_Challenge_.
Reproduce all entries precisely as they are written.

>> begin Input

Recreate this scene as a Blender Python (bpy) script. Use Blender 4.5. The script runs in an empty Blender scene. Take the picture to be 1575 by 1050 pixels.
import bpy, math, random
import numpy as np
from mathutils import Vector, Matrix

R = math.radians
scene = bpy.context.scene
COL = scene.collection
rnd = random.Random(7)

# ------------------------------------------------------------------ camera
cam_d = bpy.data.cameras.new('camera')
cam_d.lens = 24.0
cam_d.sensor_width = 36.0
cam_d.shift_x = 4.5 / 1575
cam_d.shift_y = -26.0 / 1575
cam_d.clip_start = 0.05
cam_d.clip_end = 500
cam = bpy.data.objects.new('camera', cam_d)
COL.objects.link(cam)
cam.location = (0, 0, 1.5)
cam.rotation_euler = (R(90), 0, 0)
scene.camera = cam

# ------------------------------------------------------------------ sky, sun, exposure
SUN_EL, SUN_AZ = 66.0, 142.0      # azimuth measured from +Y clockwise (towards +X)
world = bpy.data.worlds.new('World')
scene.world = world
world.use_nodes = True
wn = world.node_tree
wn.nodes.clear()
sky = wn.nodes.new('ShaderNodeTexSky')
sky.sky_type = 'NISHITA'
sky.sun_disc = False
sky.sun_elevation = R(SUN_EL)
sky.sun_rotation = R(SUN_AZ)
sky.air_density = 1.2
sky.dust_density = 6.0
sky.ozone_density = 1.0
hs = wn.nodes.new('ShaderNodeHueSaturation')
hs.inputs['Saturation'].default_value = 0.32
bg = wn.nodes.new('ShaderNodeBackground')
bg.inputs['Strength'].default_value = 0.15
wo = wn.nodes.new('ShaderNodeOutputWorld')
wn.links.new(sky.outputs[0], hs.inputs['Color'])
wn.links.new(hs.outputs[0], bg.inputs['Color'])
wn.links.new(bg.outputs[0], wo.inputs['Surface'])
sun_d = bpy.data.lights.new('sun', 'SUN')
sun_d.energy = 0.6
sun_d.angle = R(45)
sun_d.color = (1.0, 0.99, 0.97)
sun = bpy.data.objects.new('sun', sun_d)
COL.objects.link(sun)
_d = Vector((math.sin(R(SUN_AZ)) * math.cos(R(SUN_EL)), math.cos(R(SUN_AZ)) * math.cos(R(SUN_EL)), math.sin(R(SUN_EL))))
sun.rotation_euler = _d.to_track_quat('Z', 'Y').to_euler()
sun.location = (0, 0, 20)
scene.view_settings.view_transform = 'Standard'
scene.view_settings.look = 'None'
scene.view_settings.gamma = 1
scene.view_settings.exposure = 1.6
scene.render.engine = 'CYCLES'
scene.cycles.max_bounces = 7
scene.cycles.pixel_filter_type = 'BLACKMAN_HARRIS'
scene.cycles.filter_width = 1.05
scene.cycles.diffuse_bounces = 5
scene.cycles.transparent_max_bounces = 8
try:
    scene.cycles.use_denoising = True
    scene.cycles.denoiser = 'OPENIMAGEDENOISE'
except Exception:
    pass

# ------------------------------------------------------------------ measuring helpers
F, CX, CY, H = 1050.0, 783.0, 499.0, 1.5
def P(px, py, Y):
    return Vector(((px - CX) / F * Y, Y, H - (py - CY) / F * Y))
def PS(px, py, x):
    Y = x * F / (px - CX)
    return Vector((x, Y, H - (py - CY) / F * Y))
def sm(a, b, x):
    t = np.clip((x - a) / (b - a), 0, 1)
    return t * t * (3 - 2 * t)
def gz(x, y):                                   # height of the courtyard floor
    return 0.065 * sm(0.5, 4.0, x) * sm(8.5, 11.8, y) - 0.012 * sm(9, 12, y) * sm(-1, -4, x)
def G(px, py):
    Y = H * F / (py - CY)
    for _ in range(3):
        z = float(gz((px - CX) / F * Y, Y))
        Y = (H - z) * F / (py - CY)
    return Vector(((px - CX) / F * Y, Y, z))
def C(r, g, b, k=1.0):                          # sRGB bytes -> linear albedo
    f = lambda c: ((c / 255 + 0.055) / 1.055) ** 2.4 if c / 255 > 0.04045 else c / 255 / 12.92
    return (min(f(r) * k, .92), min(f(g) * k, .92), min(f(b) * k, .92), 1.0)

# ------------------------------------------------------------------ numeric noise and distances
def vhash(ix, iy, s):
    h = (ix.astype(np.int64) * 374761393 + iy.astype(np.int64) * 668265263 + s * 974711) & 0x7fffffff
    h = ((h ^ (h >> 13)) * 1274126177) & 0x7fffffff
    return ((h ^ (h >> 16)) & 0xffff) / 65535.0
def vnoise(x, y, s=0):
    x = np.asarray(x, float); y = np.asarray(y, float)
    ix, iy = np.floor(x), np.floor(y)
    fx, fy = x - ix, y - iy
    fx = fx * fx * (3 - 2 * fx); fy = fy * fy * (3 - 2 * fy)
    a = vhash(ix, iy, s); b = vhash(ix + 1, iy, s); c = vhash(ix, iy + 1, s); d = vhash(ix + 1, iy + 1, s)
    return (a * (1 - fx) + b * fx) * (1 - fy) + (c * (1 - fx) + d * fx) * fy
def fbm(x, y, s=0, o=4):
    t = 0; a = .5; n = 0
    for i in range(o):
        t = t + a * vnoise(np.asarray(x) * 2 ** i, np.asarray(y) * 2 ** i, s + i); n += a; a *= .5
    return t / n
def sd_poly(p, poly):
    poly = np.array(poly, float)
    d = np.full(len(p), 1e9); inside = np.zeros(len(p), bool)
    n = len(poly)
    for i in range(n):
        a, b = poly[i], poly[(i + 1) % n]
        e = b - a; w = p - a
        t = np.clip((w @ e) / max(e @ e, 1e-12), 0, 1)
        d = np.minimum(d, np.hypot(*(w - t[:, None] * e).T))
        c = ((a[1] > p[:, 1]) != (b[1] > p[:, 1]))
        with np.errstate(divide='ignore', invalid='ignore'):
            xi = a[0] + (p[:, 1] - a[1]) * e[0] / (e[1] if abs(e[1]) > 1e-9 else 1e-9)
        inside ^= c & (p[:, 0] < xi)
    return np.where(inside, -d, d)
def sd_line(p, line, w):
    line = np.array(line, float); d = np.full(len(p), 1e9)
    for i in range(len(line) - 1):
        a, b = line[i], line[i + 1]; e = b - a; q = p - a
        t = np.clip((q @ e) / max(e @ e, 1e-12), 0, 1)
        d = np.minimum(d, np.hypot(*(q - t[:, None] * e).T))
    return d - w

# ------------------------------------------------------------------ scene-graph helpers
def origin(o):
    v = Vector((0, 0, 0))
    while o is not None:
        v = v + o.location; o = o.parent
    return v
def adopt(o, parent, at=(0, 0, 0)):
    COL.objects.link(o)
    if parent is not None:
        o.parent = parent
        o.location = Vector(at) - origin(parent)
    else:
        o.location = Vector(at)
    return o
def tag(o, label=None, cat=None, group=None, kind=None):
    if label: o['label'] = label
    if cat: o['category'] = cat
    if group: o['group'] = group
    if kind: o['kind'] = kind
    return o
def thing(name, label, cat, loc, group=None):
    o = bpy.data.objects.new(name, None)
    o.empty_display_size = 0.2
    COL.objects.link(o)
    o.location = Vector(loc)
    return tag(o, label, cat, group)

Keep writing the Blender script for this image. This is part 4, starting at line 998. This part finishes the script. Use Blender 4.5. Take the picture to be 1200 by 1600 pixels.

>> end Input

_Task answer_.
Recreate this scene as a Blender Python (bpy) script. Use Blender 4.5. The script runs in an empty Blender scene. Take the picture to be 1575 by 1050 pixels.
import bpy, math, random
import numpy as np
from mathutils import Vector, Matrix

R = math.radians
scene = bpy.context.scene
COL = scene.collection
rnd = random.Random(7)

# ------------------------------------------------------------------ camera
cam_d = bpy.data.cameras.new('camera')
cam_d.lens = 24.0
cam_d.sensor_width = 36.0
cam_d.shift_x = 4.5 / 1575
cam_d.shift_y = -26.0 / 1575
cam_d.clip_start = 0.05
cam_d.clip_end = 500
cam = bpy.data.objects.new('camera', cam_d)
COL.objects.link(cam)
cam.location = (0, 0, 1.5)
cam.rotation_euler = (R(90), 0, 0)
scene.camera = cam

# ------------------------------------------------------------------ sky, sun, exposure
SUN_EL, SUN_AZ = 66.0, 142.0      # azimuth measured from +Y clockwise (towards +X)
world = bpy.data.worlds.new('World')
scene.world = world
world.use_nodes = True
wn = world.node_tree
wn.nodes.clear()
sky = wn.nodes.new('ShaderNodeTexSky')
sky.sky_type = 'NISHITA'
sky.sun_disc = False
sky.sun_elevation = R(SUN_EL)
sky.sun_rotation = R(SUN_AZ)
sky.air_density = 1.2
sky.dust_density = 6.0
sky.ozone_density = 1.0
hs = wn.nodes.new('ShaderNodeHueSaturation')
hs.inputs['Saturation'].default_value = 0.32
bg = wn.nodes.new('ShaderNodeBackground')
bg.inputs['Strength'].default_value = 0.15
wo = wn.nodes.new('ShaderNodeOutputWorld')
wn.links.new(sky.outputs[0], hs.inputs['Color'])
wn.links.new(hs.outputs[0], bg.inputs['Color'])
wn.links.new(bg.outputs[0], wo.inputs['Surface'])
sun_d = bpy.data.lights.new('sun', 'SUN')
sun_d.energy = 0.6
sun_d.angle = R(45)
sun_d.color = (1.0, 0.99, 0.97)
sun = bpy.data.objects.new('sun', sun_d)
COL.objects.link(sun)
_d = Vector((math.sin(R(SUN_AZ)) * math.cos(R(SUN_EL)), math.cos(R(SUN_AZ)) * math.cos(R(SUN_EL)), math.sin(R(SUN_EL))))
sun.rotation_euler = _d.to_track_quat('Z', 'Y').to_euler()
sun.location = (0, 0, 20)
scene.view_settings.view_transform = 'Standard'
scene.view_settings.look = 'None'
scene.view_settings.gamma = 1
scene.view_settings.exposure = 1.6
scene.render.engine = 'CYCLES'
scene.cycles.max_bounces = 7
scene.cycles.pixel_filter_type = 'BLACKMAN_HARRIS'
scene.cycles.filter_width = 1.05
scene.cycles.diffuse_bounces = 5
scene.cycles.transparent_max_bounces = 8
try:
    scene.cycles.use_denoising = True
    scene.cycles.denoiser = 'OPENIMAGEDENOISE'
except Exception:
    pass

# ------------------------------------------------------------------ measuring helpers
F, CX, CY, H = 1050.0, 783.0, 499.0, 1.5
def P(px, py, Y):
    return Vector(((px - CX) / F * Y, Y, H - (py - CY) / F * Y))
def PS(px, py, x):
    Y = x * F / (px - CX)
    return Vector((x, Y, H - (py - CY) / F * Y))
def sm(a, b, x):
    t = np.clip((x - a) / (b - a), 0, 1)
    return t * t * (3 - 2 * t)
def gz(x, y):                                   # height of the courtyard floor
    return 0.065 * sm(0.5, 4.0, x) * sm(8.5, 11.8, y) - 0.012 * sm(9, 12, y) * sm(-1, -4, x)
def G(px, py):
    Y = H * F / (py - CY)
    for _ in range(3):
        z = float(gz((px - CX) / F * Y, Y))
        Y = (H - z) * F / (py - CY)
    return Vector(((px - CX) / F * Y, Y, z))
def C(r, g, b, k=1.0):                          # sRGB bytes -> linear albedo
    f = lambda c: ((c / 255 + 0.055) / 1.055) ** 2.4 if c / 255 > 0.04045 else c / 255 / 12.92
    return (min(f(r) * k, .92), min(f(g) * k, .92), min(f(b) * k, .92), 1.0)

# ------------------------------------------------------------------ numeric noise and distances
def vhash(ix, iy, s):
    h = (ix.astype(np.int64) * 374761393 + iy.astype(np.int64) * 668265263 + s * 974711) & 0x7fffffff
    h = ((h ^ (h >> 13)) * 1274126177) & 0x7fffffff
    return ((h ^ (h >> 16)) & 0xffff) / 65535.0
def vnoise(x, y, s=0):
    x = np.asarray(x, float); y = np.asarray(y, float)
    ix, iy = np.floor(x), np.floor(y)
    fx, fy = x - ix, y - iy
    fx = fx * fx * (3 - 2 * fx); fy = fy * fy * (3 - 2 * fy)
    a = vhash(ix, iy, s); b = vhash(ix + 1, iy, s); c = vhash(ix, iy + 1, s); d = vhash(ix + 1, iy + 1, s)
    return (a * (1 - fx) + b * fx) * (1 - fy) + (c * (1 - fx) + d * fx) * fy
def fbm(x, y, s=0, o=4):
    t = 0; a = .5; n = 0
    for i in range(o):
        t = t + a * vnoise(np.asarray(x) * 2 ** i, np.asarray(y) * 2 ** i, s + i); n += a; a *= .5
    return t / n
def sd_poly(p, poly):
    poly = np.array(poly, float)
    d = np.full(len(p), 1e9); inside = np.zeros(len(p), bool)
    n = len(poly)
    for i in range(n):
        a, b = poly[i], poly[(i + 1) % n]
        e = b - a; w = p - a
        t = np.clip((w @ e) / max(e @ e, 1e-12), 0, 1)
        d = np.minimum(d, np.hypot(*(w - t[:, None] * e).T))
        c = ((a[1] > p[:, 1]) != (b[1] > p[:, 1]))
        with np.errstate(divide='ignore', invalid='ignore'):
            xi = a[0] + (p[:, 1] - a[1]) * e[0] / (e[1] if abs(e[1]) > 1e-9 else 1e-9)
        inside ^= c & (p[:, 0] < xi)
    return np.where(inside, -d, d)
def sd_line(p, line, w):
    line = np.array(line, float); d = np.full(len(p), 1e9)
    for i in range(len(line) - 1):
        a, b = line[i], line[i + 1]; e = b - a; q = p - a
        t = np.clip((q @ e) / max(e @ e, 1e-12), 0, 1)
        d = np.minimum(d, np.hypot(*(q - t[:, None] * e).T))
    return d - w

# ------------------------------------------------------------------ scene-graph helpers
def origin(o):
    v = Vector((0, 0, 0))
    while o is not None:
        v = v + o.location; o = o.parent
    return v
def adopt(o, parent, at=(0, 0, 0)):
    COL.objects.link(o)
    if parent is not None:
        o.parent = parent
        o.location = Vector(at) - origin(parent)
    else:
        o.location = Vector(at)
    return o
def tag(o, label=None, cat=None, group=None, kind=None):
    if label: o['label'] = label
    if cat: o['category'] = cat
    if group: o['group'] = group
    if kind: o['kind'] = kind
    return o
def thing(name, label, cat, loc, group=None):
    o = bpy.data.objects.new(name, None)
    o.empty_display_size = 0.2
    COL.objects.link(o)
    o.location = Vector(loc)
    return tag(o, label, cat, group)

Keep writing the Blender script for this image. This is part 4, starting at line 998. This part finishes the script. Use Blender 4.5. Take the picture to be 1200 by 1600 pixels.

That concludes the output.